El homenaje dedicado este sábado por los obispos vascos a los catorce sacerdotes y religiosos de sus diócesis que fueron asesinados por el franquismo en octubre de 1936 marca un hito histórico en la iglesia católica española. Jamás hasta ahora la jerarquía católica había rendido ningún homenaje a estos sacerdotes y religiosos, tan víctimas de la barbarie de nuestra incivil última guerra civil como los que fueron asesinados por el bando republicano.
Tanto el presidente de la Conferencia Episcopal Española (CEE) y cardenal-arzobispo de Madrid, Antonio Rouco Varela, como el secretario y portavoz de la CEE, Juan Antonio Martínez Camino, se han escudado muy recientemente aún en la imposibilidad de iniciar los procesos de beatificación de unos sacerdotes y religiosos que, como estos catorce ciudadanos vascos, no fueron asesinados “por odio a la fe” sino por motivaciones políticas, olvidando que muchos de los sacerdotes y religiosos españoles beatificados como mártires de la fe también fueron asesinados en base a razones políticas. La única diferencia entre unos y otros es que estos catorce sacerdotes y religiosos vascos fueron asesinados tras haberse mantenido fieles a un régimen democrático y que sus asesinatos fueron dictados por tribunales de la dictadura franquista, mientras que los centenares de sacerdotes y religiosos asesinados durante la guerra civil fueron casi siempre víctimas de algunos grupos de republicanos incontrolados y extremistas, al considerarlos cómplices del alzamiento militar fascista.
Sólo un año y medio después que la CEE promoviera con potente aparato propagandístico y gran entusiasmo la beatificación de cerca de medio millar de mártires católicos de la guerra civil, resulta escandaloso comprobar cómo tanto el cardenal Rouco Varela como toda la cúpula de la jerarquía católica española se mantiene al margen del homenaje a estos catorce sacerdotes y religiosos vascos. Un silencio que se extiende también a otras víctimas católicas del franquismo, como el dirigente demócrata-cristiano catalán Manuel Carrasco i Formiguera, asesinado en Burgos en abril de 1938, y tantos otros, o como los escasos obispos españoles que, como el cardenal-arzobispo de Tarragona Francesc Vidal i Barraquer, se opusieron al golpe de Estado franquista, se negaron a considerarlo una “Cruzada” y tuvieron que marchar al exilio.

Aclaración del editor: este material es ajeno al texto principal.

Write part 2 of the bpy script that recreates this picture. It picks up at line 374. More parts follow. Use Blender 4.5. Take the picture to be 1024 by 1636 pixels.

“Una deuda pendiente”. Así han defendido los obispos vascos el acto de homenaje a estos catorce sacerdotes y religiosos vascos asesinados por el franquismo hace ya cerca de setenta y tres años, y a quienes jamás se había homenajeado hasta ahora. Aunque con retraso, se empieza a saldar esta “deuda pendiente”, a pesar del silencio del cardenal Rouco Varela y de la gran mayoría de la jerarquía católica española, tan partidaria de su doble vara de medir.